Response: Section 1.2 was removed as suggested by the reviewer. We combine some of them with supplementary content as a link between the previous and the next.

• In the Section 2, authors proposed the related research and methods. In this section what is different from the Introduction and subsection part.

Response: The last part of Section 1 mainly introduces the standard defect detection techniques. We chose to use relatively efficient and cheap machine vision inspection as the basis. We tried to propose a technology based on machine vision inspection to achieve the effect of magnetic particle inspection.

The latter part mainly introduces several popular algorithms in developing machine vision detection technology. This part especially gives the reader a brief understanding of machine vision algorithms. Moreover, found the residual network algorithm suitable for this dataset is small and prone to Over-fit.

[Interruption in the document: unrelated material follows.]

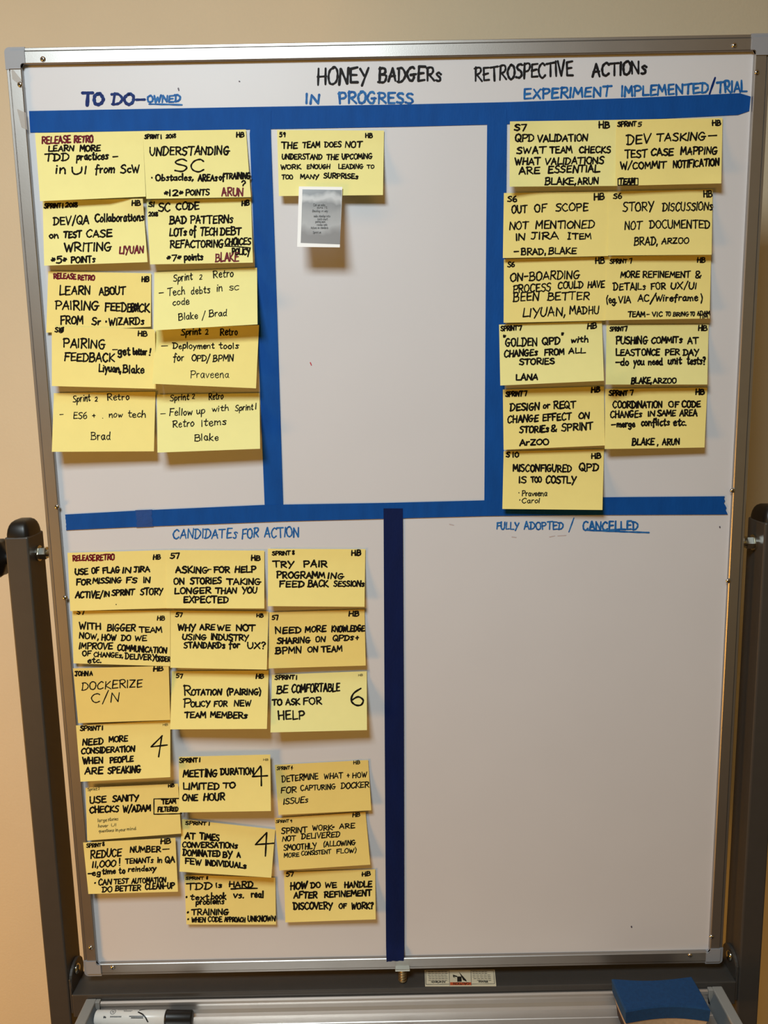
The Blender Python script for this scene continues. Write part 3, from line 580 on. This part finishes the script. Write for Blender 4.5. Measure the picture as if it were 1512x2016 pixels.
note([(527.5, 1080.4), (719.3, 1081), (717.6, 1194.7), (527.5, 1193.3)], 'yellow sticky note reading TRY PAIR PROGRAMMING FEEDBACK SESSIONS',
 [('J', 38, 'SPRINT,742,862,112,26 8,878,900,108,26 HB,1278,1340,114,34 TRY,748,886,194,40 PAIR,954,1112,192,42 PROGRAMM,772,1096,268,42,270 ING,1118,1224,272,36 FEED,788,956,328,40 BACK,984,1118,326,42 SESSIONs,1158,1362,324,36')], .012, col=1)
note([(142, 1202), (335.5, 1202), (334.7, 1311.7), (144.7, 1306)], 'yellow sticky note reading WITH BIGGER TEAM NOW, HOW DO WE IMPROVE',
 [('I', 38, 'S7,146,196,524,28 HB,702,752,564,28 WITH,164,310,628,44 BIGGER,356,548,638,44,642 TEAM,578,732,650,38 NOW`,162,294,690,38,700 HOW,316,416,704,38 DO,452,516,706,38 WE,548,628,706,34 IMPROVE,160,390,762,42,768 COMMUNICATION,426,764,776,40,796 OF,184,240,812,32 CHANGEs`,262,464,818,32,826 DELIVERY,480,690,834,38,842 ORDER,694,790,850,34 etc.,220,314,860,34')], .006, col=1, width=2.8)
note([(336, 1202), (528.7, 1203.6), (525.2, 1318.3), (335.3, 1314.6)], 'yellow sticky note reading WHY ARE WE NOT USING INDUSTRY STANDARDS for UX?',
 [('I', 38, '57,828,872,542,28 HB,1390,1434,544,22 WHY,846,964,636,42 ARE,996,1098,632,38 WE,1118,1206,636,38 NOT,1250,1376,640,42 USING,876,1040,700,36 INDUSTRY,1074,1332,700,40,708 STANDARDs,886,1170,758,40,760 for,1198,1272,756,44 UX?,1326,1450,762,42')], .014, base=.0023, col=1)
note([(530, 1205.5), (717.6, 1199.7), (720, 1310.3), (529, 1316)], 'yellow sticky note reading NEED MORE KNOWLEDGE SHARING ON QPDs + BPMN',
 [('J', 38, '57,740,782,550,30 HB,1260,1328,526,32 NEED,764,936,642,42,640 MORE,966,1104,634,38 KNOWLEDGE,1144,1364,632,38,626 SHARING,776,996,712,38,706 ON,1036,1098,700,36 QPDs,1152,1290,692,36 +,1308,1348,690,34 BPMN,764,938,782,42,776 ON,982,1048,770,36 TEAM,1076,1212,768,38')], .010, col=2, corner=(0, 0, 0, .005))
note([(143.6, 1315.8), (332, 1311), (335.3, 1417.4), (153.9, 1423.7)], 'darker yellow sticky note with a large C/N as its second line',
 [('K', 34, 'JOHN,66,160,150,32 A,172,206,146,30 HB,634,704,114,32'), ('K', 54, 'DOCKERIZE,114,552,254,56,230 C/N,182,384,346,72,338', 'ink', 2.2)], .007, base=.0072, col=2)
note([(338.5, 1321.4), (529, 1320), (525.4, 1435), (335, 1436)], 'yellow sticky note reading ROTATION (PAIRING) POLICY FOR NEW TEAM MEMBERS',
 [('L', 38, '57,58,102,86,26 HB,612,664,90,28 R,112,162,208,68 OTATION,164,370,206,38 (PAIRING),410,646,204,40 P,112,158,290,62 OLICY,160,290,286,36 FOR,320,410,284,36 NEW,460,576,282,38 TEAM,118,262,362,38 MEMBERs,296,548,360,40,366')], .026, col=1, power=1.2, strip=.1)
note([(535.3, 1328.5), (722, 1321.4), (722.5, 1437.4), (532.5, 1442)], 'yellow sticky note reading BE COMFORTABLE TO ASK FOR HELP, with a large 6',
 [('L', 40, 'SPRINT,744,876,98,28 1,890,898,96,28 BE,756,830,194,54 COMFORTABLE,860,1190,188,54,178 TO,724,790,276,40 ASK,818,914,274,42 FOR,938,1066,272,46 HELP,766,946,376,60,370'), ('L', 110, '6,1266,1350,280,116', 'ink', 3.2), ('L', 16, 'HB,1320,1350,74,14', 'thinink', 1.2)], .024, base=.0023, col=0, power=1.2, strip=.1)
note([(149.5, 1428.3), (335.3, 1418), (335.3, 1530), (158.5, 1539)], 'yellow sticky note reading NEED MORE CONSIDERATION WHEN PEOPLE ARE SPEAKING, with a large 4',
 [('K', 40, 'SPRINT,104,246,548,30,544 1,262,270,542,28 NEED,120,270,654,44,646 MORE,312,446,632,40 CONSIDERATION,112,498,716,40,698 WHEN,124,268,788,46,784 PEOPLE,318,486,780,40 ARE,138,266,864,46 SPEAKING,304,540,858,46,852'), ('K', 120, '4,612,720,706,110', 'ink', 3.0), ('K', 16, 'HB,702,738,512,14', 'thinink', 1.2)], .014, base=.0078, col=1)
note([(352, 1490), (532, 1485.5), (533.4, 1596.7), (352.8, 1599.5)], 'yellow sticky note reading MEETING DURATION LIMITED TO ONE HOUR, with a 4',
 [('L', 40, 'SPRINT,82,206,672,28 1,220,228,668,26 MEETING,108,340,774,48,768 DURATION,368,596,758,44,752 LIMITED,108,356,860,44,858 TO,384,466,850,38 ONE,104,206,938,42 HOUR,250,394,934,44'), ('L', 100, '4,590,680,804,104', 'ink', 3.0), ('L', 16, 'HB,662,696,660,14', 'thinink', 1.2)], .016, base=.0085, col=1, power=1.3)
note([(541, 1506), (724.8, 1496.3), (731, 1595.3), (548.4, 1604.4)], 'yellow sticky note reading DETERMINE WHAT + HOW, ending in ISSUES',
 [('L', 36, 'SPRINT,756,844,724,22 4,852,878,718,20 HB,1286,1330,684,24 DETERMINE,792,1042,808,40,786 WHAT,1084,1210,786,36 +,1242,1268,780,32 HOW,1280,1378,778,36 FOR,784,890,884,38 CAPTURING,920,1160,868,36,856 DOCKER,1200,1392,854,38,842 ISSUEs,802,970,962,38,948', 'ink', 2.2)], .009, col=2)
note([(168.4, 1551), (350.4, 1543), (356.7, 1641), (171.8, 1655)], 'yellow sticky note reading USE SANITY CHECKS, with a boxed TEAM FILTERED',
 [('M', 44, 'USE,164,278,216,42 SANITY,322,500,204,40,198 CHECKS,164,362,282,42,274 W/ADAM,394,584,278,42,268 HB,708,748,104,20 TEAM,664,760,222,32 FILTERED,634,774,274,30,270'), ('M', 38, '@box,608,800,186,106,182', 'ink', 2.2), ('M', 20, 'Sprint,150,215,130,20 2,222,240,124,18', 'thinink', 1.3), ('M', 20, 'large,218,282,346,22 stories,290,360,338,22 hover,222,290,384,22 UI,312,346,376,18 questions,226,330,418,20 in,342,360,412,22 your,366,412,410,20 mind,420,484,404,22', 'thinink', 1.3)], .004, base=.0068, col=1)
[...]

• Please clearly mention what are the methods is available in simple manner for crack detection system for the rail surface defects and also mentioned the advantages / disadvantages over the authors solution.

Response: According to the reviewer's suggestion, we supplement the rating results of Foerste GmbH at the end of this Section 1. This company rates several primary detection methods. The scoring results vary widely in the face of different situations. The advantages of each method can be significant compared through the rating results.

 

Flaw Type Inspection Method	Eddy Current	X-Ray	Magnetic Particle	Ultrasonic
Surface Breaking, Linear	A	C	A	D
Surface Breaking, Linear & Parallel to Surface	A	D	A	D
Near-Surface	B	A	B	B
Subsurface, Volumetric	D	A	D	A
A = Best suitable; B = Kind of OK to use; C = Not so good; D = Not at all suitable

 

• In the results and discussion section, Table 1 gives accuracy comparison of authors proposed method.  Authors must also include the other methods. Authors proposed only surface crack growth and what about depth of cracks and how will you address this issues.

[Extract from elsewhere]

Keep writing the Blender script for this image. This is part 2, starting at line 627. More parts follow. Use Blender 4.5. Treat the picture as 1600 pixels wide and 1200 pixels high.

Response: Following the reviewer's request, we have added a comparison of the results of other scholars using other machine learning algorithms and deep learning algorithms. And some scholars use the accurate research results of eddy current and magnetic particle testing.

Method		Objtect	Accrancy
Ours	Semantic Segmentation	Defect	96.4%
		Cracks	87.83%
Article [37]	Bayesian classification	Defect	75%
Article [38]	YOLOv4	Defect	92.54%
Article [39]	k-Means Clustering	Defect	90.9%
Article [40]	Eddy Current	Crack Depth < 2 mm	86%
		Crack Depth: 2-6mm	88%
Article [41]	Magnetic Particle Inspection	Crack Length: 2.5-5.0mm	95%
		Crack Length: 2-2.5mm	50%
		Crack Length: 1-1.5 mm	30%
		Crack Length < 1 mm	0%

 

• How do authors ensure your method is better when compared to others based on the experience.

Response: The primary purpose of this paper is not to find a more accurate detection method. Instead, we are looking for a technique that can achieve a similar magnetic particle detection effect in rail surface damage detection. We need to achieve low-cost and fast results without losing the primary information about the defect. Moreover, machine vision-based detection does not require detection workers to have long-term monitoring experience and training. Because of today's detection requirements and higher frequency of faults, the method proposed in this paper promises to meet the above needs while reducing costs.

Round 2

Reviewer 2 Report

It can be accepted in present form

Author Response

Thanks to the reviewer for your appreciation, we have made small changes to the grammar of the article as you requested.